What may seem like small, personal accomplishments for teenagers can have a collective impact on public safety. At least, that’s why Mayor Eric Johnson’s Task Force on Safe Communities recommended these programs to Dallas ISD in fall 2021. Implementing Youth Guidance was one of the task force’s four researched suggestions to address 2019’s 15.1% increase in Dallas violent crime.
“Situational awareness is a big deal. Kids’ ability to stop and see the situation can stop an awful lot of things from escalating,” says Alan Cohen, executive director of Child Poverty Action Lab and appointee to the mayor’s task force. “The original researchers realized there was a link between BAM and violence. They looked at kids in juvenile detention or behind bars, they listened to and looked at court records, and they saw that these are good kids but for one decision, but for 20 seconds they wished they could have back.”
As of Dec. 6, according to data from the Dallas Police Department, 421 arrests have been made for violent crime by perpetrators younger than 19 in the past two years.

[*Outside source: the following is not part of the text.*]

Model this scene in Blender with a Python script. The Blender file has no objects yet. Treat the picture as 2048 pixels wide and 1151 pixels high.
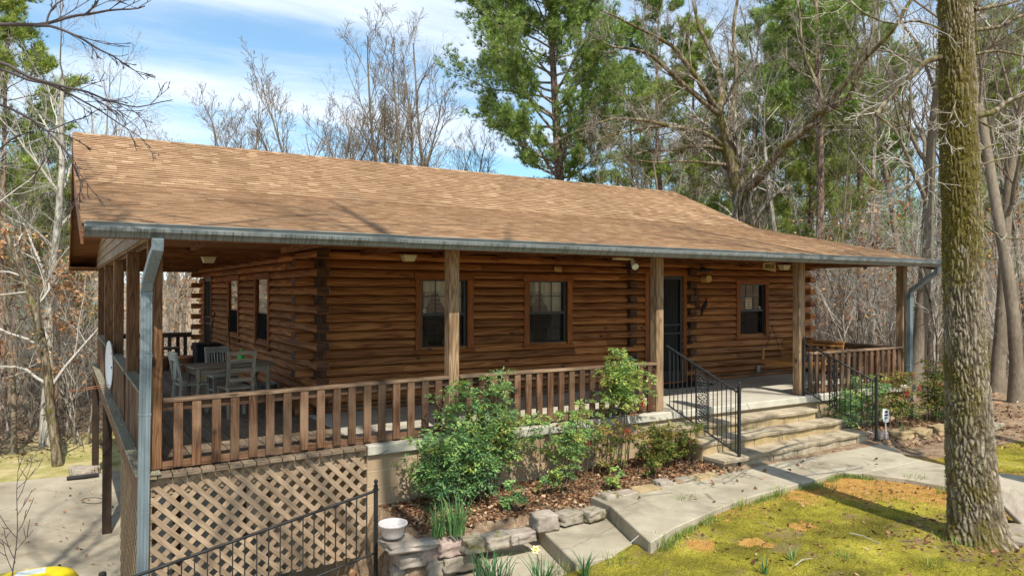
import bpy, math, random
import numpy as np
from mathutils import Vector, Matrix, noise as mnoise
R_ = math.radians
S = bpy.context.scene
C = S.collection
# ---------------- camera
CAM = np.array([-1.0737, -8.3823, 1.85]); FPX = 1466.5
yaw, pit, rol = R_(31.549), R_(0.276), R_(0.140)
Fw = np.array([math.sin(yaw)*math.cos(pit), math.cos(yaw)*math.cos(pit), math.sin(pit)])
R0 = np.array([math.cos(yaw), -math.sin(yaw), 0.0]); U0 = np.cross(R0, Fw)
Rt = math.cos(rol)*R0 + math.sin(rol)*U0; Up = -math.sin(rol)*R0 + math.cos(rol)*U0
cd = bpy.data.cameras.new('camera'); cam = bpy.data.objects.new('camera', cd); C.objects.link(cam)
cd.sensor_width = 36; cd.lens = FPX/2048*36; cd.clip_end = 2000; cd.clip_start = .1
mw = Matrix.Identity(4)
for i in range(3):
    mw[i][0] = Rt[i]; mw[i][1] = Up[i]; mw[i][2] = -Fw[i]; mw[i][3] = CAM[i]
cam.matrix_world = mw
S.camera = cam
def at(px, py, depth):          # a point seen at a given place, a given number of metres away
    return CAM + depth*(Fw + (px-1024)/FPX*Rt - (py-575.5)/FPX*Up)
def on(px, py, ax, v):
    d = Fw + (px-1024)/FPX*Rt - (py-575.5)/FPX*Up
    return CAM + (v-CAM[ax])/d[ax]*d
# ---------------- sky, sun, exposure
SUN = Vector((-.2, -1.0, 1.3)).normalized()
w = bpy.data.worlds.new('World'); S.world = w; w.use_nodes = True
nt = w.node_tree; nt.nodes.clear()
def nd(t, typ, **kw):
    n = t.nodes.new(typ)
    for k, v in kw.items():
        if k.startswith('i_'): n.inputs[k[2:].replace('_', ' ')].default_value = v
        elif k.startswith('n_'): n.inputs[int(k[2:])].default_value = v
        else: setattr(n, k, v)
    return n
def ln(t, a, b): t.links.new(a, b)
sky = nd(nt, 'ShaderNodeTexSky', sky_type='NISHITA', sun_disc=False, sun_elevation=math.asin(SUN.z), sun_rotation=math.atan2(SUN.x, SUN.y), altitude=100, air_density=1.0, dust_density=.6, ozone_density=2.0)
geo = nd(nt, 'ShaderNodeTexCoord')
sep = nd(nt, 'ShaderNodeSeparateXYZ'); ln(nt, geo.outputs['Generated'], sep.inputs[0])
zz = nd(nt, 'ShaderNodeMath', operation='ADD', n_1=.16); ln(nt, sep.outputs[2], zz.inputs[0])
zc = nd(nt, 'ShaderNodeMath', operation='MAXIMUM', n_1=.04); ln(nt, zz.outputs[0], zc.inputs[0])
dx = nd(nt, 'ShaderNodeMath', operation='DIVIDE'); ln(nt, sep.outputs[0], dx.inputs[0]); ln(nt, zc.outputs[0], dx.inputs[1])
dy = nd(nt, 'ShaderNodeMath', operation='DIVIDE'); ln(nt, sep.outputs[1], dy.inputs[0]); ln(nt, zc.outputs[0], dy.inputs[1])
cb = nd(nt, 'ShaderNodeCombineXYZ'); ln(nt, dx.outputs[0], cb.inputs[0]); ln(nt, dy.outputs[0], cb.inputs[1])
mp = nd(nt, 'ShaderNodeMapping'); mp.inputs['Rotation'].default_value = (0, 0, R_(-52)); mp.inputs['Scale'].default_value = (.55, 1.9, 1); mp.inputs['Location'].default_value = (.9, .35, 0)
ln(nt, cb.outputs[0], mp.inputs[0])
n1 = nd(nt, 'ShaderNodeTexNoise', i_Scale=1.0, i_Detail=9.0, i_Roughness=.6, i_Distortion=.55); ln(nt, mp.outputs[0], n1.inputs['Vector'])
n2 = nd(nt, 'ShaderNodeTexNoise', i_Scale=.5, i_Detail=3.0); ln(nt, cb.outputs[0], n2.inputs['Vector'])
ad = nd(nt, 'ShaderNodeMath', operation='ADD'); ln(nt, n1.outputs[0], ad.inputs[0]); ln(nt, n2.outputs[0], ad.inputs[1])
mr = nd(nt, 'ShaderNodeMapRange', interpolation_type='SMOOTHSTEP'); mr.inputs[1].default_value = .84; mr.inputs[2].default_value = 1.2; mr.inputs[3].default_value = 0.12; mr.inputs[4].default_value = .9
ln(nt, ad.outputs[0], mr.inputs[0])
mx = nd(nt, 'ShaderNodeMix', data_type='RGBA'); mx.inputs['B'].default_value = (5.6, 6.1, 6.8, 1)
ln(nt, mr.outputs[0], mx.inputs['Factor'])
tint = nd(nt, 'ShaderNodeMix', data_type='RGBA', blend_type='MULTIPLY'); tint.inputs['Factor'].default_value = 1; tint.inputs['B'].default_value = (.72, 1.02, 1.06, 1)
ln(nt, sky.outputs[0], tint.inputs['A']); ln(nt, tint.outputs['Result'], mx.inputs['A'])
bg = nd(nt, 'ShaderNodeBackground', i_Strength=.125); ln(nt, mx.outputs['Result'], bg.inputs[0])
wo = nd(nt, 'ShaderNodeOutputWorld'); ln(nt, bg.outputs[0], wo.inputs[0])
sl = bpy.data.lights.new('sun', 'SUN'); sl.energy = 4.2; sl.angle = R_(.53); sl.color = (1, .95, .86)
so = bpy.data.objects.new('sun', sl); C.objects.link(so); so.rotation_euler = SUN.to_track_quat('Z', 'Y').to_euler(); so.location = (0, -20, 30)
S.view_settings.view_transform = 'Standard'; S.view_settings.look = 'None'; S.view_settings.exposure = .6; S.view_settings.gamma = 1
S.render.engine = 'CYCLES'
S.cycles.max_bounces = 8; S.cycles.transparent_max_bounces = 8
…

The task force’s report emphasized that providing programs like BAM and WOW can teach social-emotional skills and strategies that “may be life-saving.”
“In the neighborhood I grew up in, if I acted before I thought, we’re talking about a potential shoving match and Saturday detention,” Cohen says. “In a neighborhood where gun violence is a factor, it’s a life or death situation.”
A team of researchers in Chicago studied the BAM program for more than a decade and found that participating students were 50% less likely to be arrested for violent crime, and 19% more likely to graduate on time.